Noncommutative Manifolds, the Instanton Algebra¶and Isospectral Deformations

Abstract

We give new examples of noncommutative manifolds that are less standard than the NC-torus or Moyal deformations of $\Rb^n$. They arise naturally from basic considerations of noncommutative differential topology and have non-trivial global features.
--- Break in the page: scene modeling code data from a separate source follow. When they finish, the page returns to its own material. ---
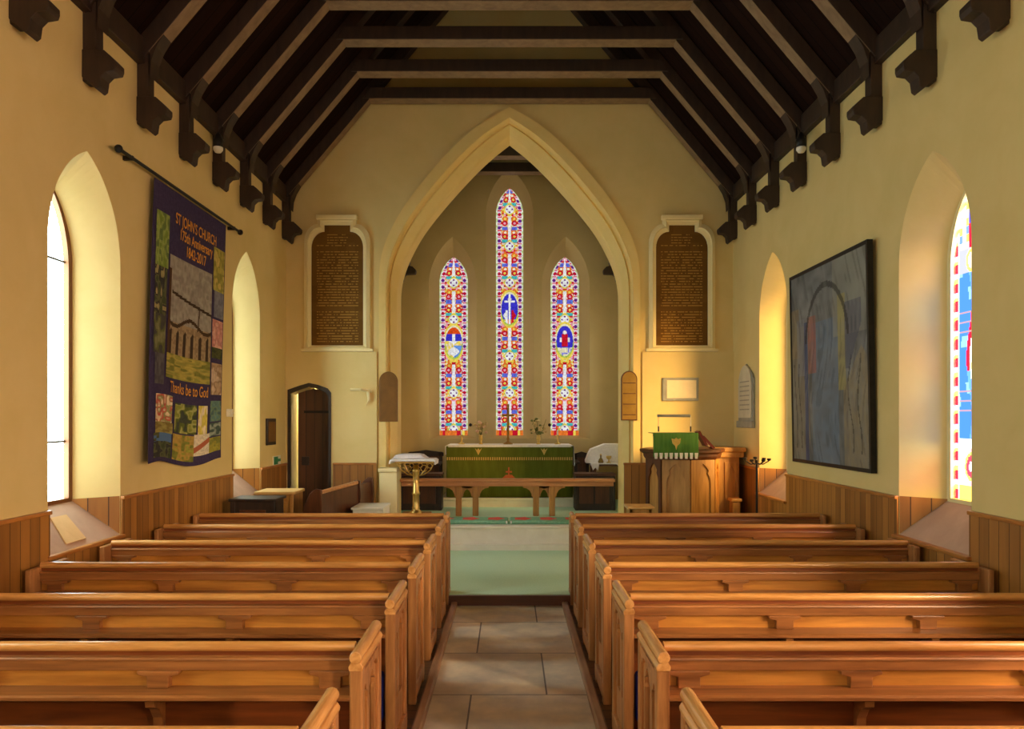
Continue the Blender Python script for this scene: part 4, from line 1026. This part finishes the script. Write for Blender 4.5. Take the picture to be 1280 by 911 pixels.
for px0, px1, lb in ((499, 552, 'dark wooden clergy desk in the chancel behind the lectern'), (719, 769, 'dark wooden clergy desk in the chancel below the white-clothed table')):
    y = 12.1; x0, x1 = X(px0, y), X(px1, y)
    x0, x1 = max(x0, -1.86), min(x1, 1.86)
    t = thing('clergy_desk', lb, 'desk', ((x0+x1)/2, y, .40), 'clergy desks')
    MB().box(x0, x1, y, y+.04, .40, .92).build('front_board', 'black_oak', t, bevel=.006)
    for x in (x0, x1-.05): MB().box(x, x+.05, y-.02, y+.34, .40, .95).build('side_post', 'black_oak', t, bevel=.008)
    MB().box(x0-.01, x1+.01, y-.03, y+.36, .92, .955).build('desk_top', 'dark_oak', t, bevel=.008)
    m = MB()
    for i in range(2):
        a, b = x0+.06+(x1-x0-.12)*i/2, x0+.06+(x1-x0-.12)*(i+1)/2-.03
        m.prism([(a, .5), (b, .5), (b, .76), ((a+b)/2, .86), (a, .76)], y-.012, y+.002)
    m.build('carved_panel', 'dark_oak', t)
y = 12.75
t = thing('credence_table', 'small dark credence table against the chancel wall', 'side table', (1.62, y, .40))
zt = Z(578, y)-.015
for x in (1.33, 1.80):
    for yy in (y-.2, y+.2): MB().box(x-.025, x+.025, yy-.025, yy+.025, .40, zt-.02).build('leg', 'dark_oak', t, bevel=.006)
MB().box(1.29, 1.84, y-.25, y+.25, zt-.03, zt).build('top', 'dark_oak', t, bevel=.006)

t = thing('credence_cloth', 'white cloth draped over the raised back of the credence table', 'cloth', (1.6, y, zt))
zc = Z(555, y)
zl = Z(574, y)
MB().prism([(1.22, zl-.02), (1.26, zl+.09), (1.30, zc-.08), (1.52, zc+.005), (1.86, zc+.005), (1.86, zt+.004), (1.22, zt+.004)], y+.0, y+.255).build('upper_drape', 'white_cloth', t, bevel=.01)
MB().box(1.28, 1.86, y-.27, y+.0, zt+.002, zt+.014).build('table_cover', 'white_cloth', t, bevel=.004)
MB().prism([(1.26, zt+.014), (1.40, zt+.014), (1.38, zt-.10), (1.34, zt-.05), (1.30, zt-.09)], y-.275, y-.265).build('hanging_corner', 'white_cloth', t)
MB().prism([(1.66, zt+.014), (1.86, zt+.014), (1.86, zt-.26), (1.82, zt-.14), (1.76, zt-.10)], y-.275, y-.265).build('hanging_corner', 'white_cloth', t)
x = X(751, y-.12); zz = zt+.016
t = thing('cruet', 'small dark glass cruet on the white-clothed credence table', 'cruet', (x, y-.12, zz))
MB().lathe([(.04, 0), (.045, .02), (.03, .06), (.012, .08), (.012, .11), (.018, .12)], (x, y-.12, zz), 12).build('flask', M.setdefault('olive_glass', mat_noise('olive_glass', srgb(120, 100, 50), srgb(140, 118, 60), (1, 1, 1), .2, .3)), t, smooth=True)
MB().ball((x, y-.12, zz+.13), .014).build('stopper', 'brass', t, smooth=True)
x = X(761, y-.12)
t = thing('chalice', 'brass chalice on the white-clothed credence table', 'chalice', (x, y-.12, zz))
MB().lathe([(.04, 0), (.04, .008), (.012, .02), (.01, .05)], (x, y-.12, zz), 12).build('stem', 'brass', t, smooth=True)
MB().lathe([(.008, .05), (.035, .07), (.045, .11), (.042, .11), (.03, .075), (.004, .06)], (x, y-.12, zz), 12).build('cup', 'brass', t, smooth=True)

# ------------------------------------------------------------------ pulpit
PX, PY, PR = X(853, 10.35), 10.35, .475
z0 = .10; ztop = Z(574, 9.95)
t = thing('pulpit', 'octagonal carved oak pulpit with moulded cornice', 'pulpit', (PX, PY, z0))
# the platform steps up under the pulpit foot
rot = -PI/2
MB().lathe([(PR+.06, 0), (PR+.06, .16), (PR+.02, .20), (PR, .22)], (PX, PY, z0), 8, rot).build('base', 'oak', t)
MB().lathe([(PR-.02, .22), (PR-.02, ztop-z0)], (PX, PY, z0), 8, rot).build('body', 'oak', t)
MB().lathe([(PR-.01, ztop-z0-.02), (PR+.012, ztop-z0), (PR+.03, ztop-z0+.03), (PR+.035, ztop-z0+.06), (PR+.075, ztop-z0+.085), (PR+.08, ztop-z0+.115), (PR+.05, ztop-z0+.125), (PR-.06, ztop-z0+.125)], (PX, PY, z0), 8, rot).build('cornice', 'dark_oak', t)
ap = (PR-.02)*math.cos(PI/8)
fw = 2*(PR-.02)*math.sin(PI/8)
def face_frame(hw, za, zb, bw=.055):
    out = [(-hw, za), (hw, za), (hw, zb), (-hw, zb)]
    i = hw-bw; zs = zb-.30
    hole = [(-i, za+.08), (i, za+.08), (i, zs), (i*.92, zs+.06), (i*.62, zs+.12), (i*.72, zs+.16), (i*.35, zs+.215), (0, zs+.245), (-i*.35, zs+.215), (-i*.72, zs+.16), (-i*.62, zs+.12), (-i*.92, zs+.06), (-i, zs)]
    return out, hole
for k in (-3, -2, -1, 0, 1, 2):
    ang = rot+PI/8+k*PI/4
    nrm = Vector((math.cos(ang), math.sin(ang), 0)); tan = Vector((-nrm.y, nrm.x, 0))
    o_, h_ = face_frame(fw/2-.002, z0+.22, ztop-.0)
    mapf = lambda u, w: Vector((PX, PY, 0))+nrm*(ap)+tan*u+Vector((0, 0, w))
    flat_with_holes('panel_frame', o_, [h_], mapf, 'oak' if k in (-1, 0) else 'dark_oak' if k < -1 else 'oak', None, t, nrm*.022)
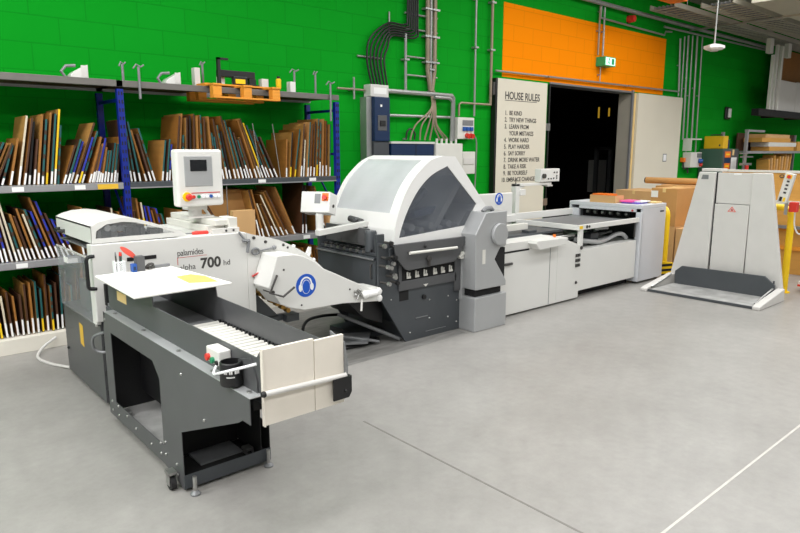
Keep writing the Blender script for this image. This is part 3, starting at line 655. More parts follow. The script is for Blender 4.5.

The new examples include the instanton algebra and the NC-4-spheres $S^4_{\theta}$. The noncommutative algebras $\Ac=C^{\ify} (S^{4}_{\theta})$ of functions on NC-spheres are solutions to the vanishing, $ {\rm ch}_j (e) = 0, j < 2 $, of the Chern character in the cyclic homology of $\Ac$ of an idempotent $e \in M_4 (\Ac), e^2 = e, e = e^*$. The universal noncommutative space defined by this equation is a noncommutative Grassmanian defined by very non trivial cubic relations. This space ${\rm Gr}$ contains the suspension of a NC-3-sphere intimately related to quantum group deformations ${\rm SU}_q (2)$ of ${\rm SU} (2)$ but for unusual values (complex values of modulus one) of the parameter $q$ of $q$-analogues, $q=\exp (2\pi i \t)$. We then construct the noncommutative geometry of $S_{\t}^4$ as given by a spectral triple $(\Ac, \Hc, D)$ and check all axioms of noncommutative manifolds. The Dirac operator $D$ on the noncommutative 4-spheres $S_{\t}^4$ gives a solution to the basic quartic equation defining the `volume form' $ < (e - {1/2}) [D,e]^4 > = \g_5$, where $<$ is the projection on the commutant of $4 \ts 4$ matrices. Finally, we show that any compact Riemannian spin manifold whose isometry group has rank $r \geq 2$ admits isospectral deformations to noncommutative geometries.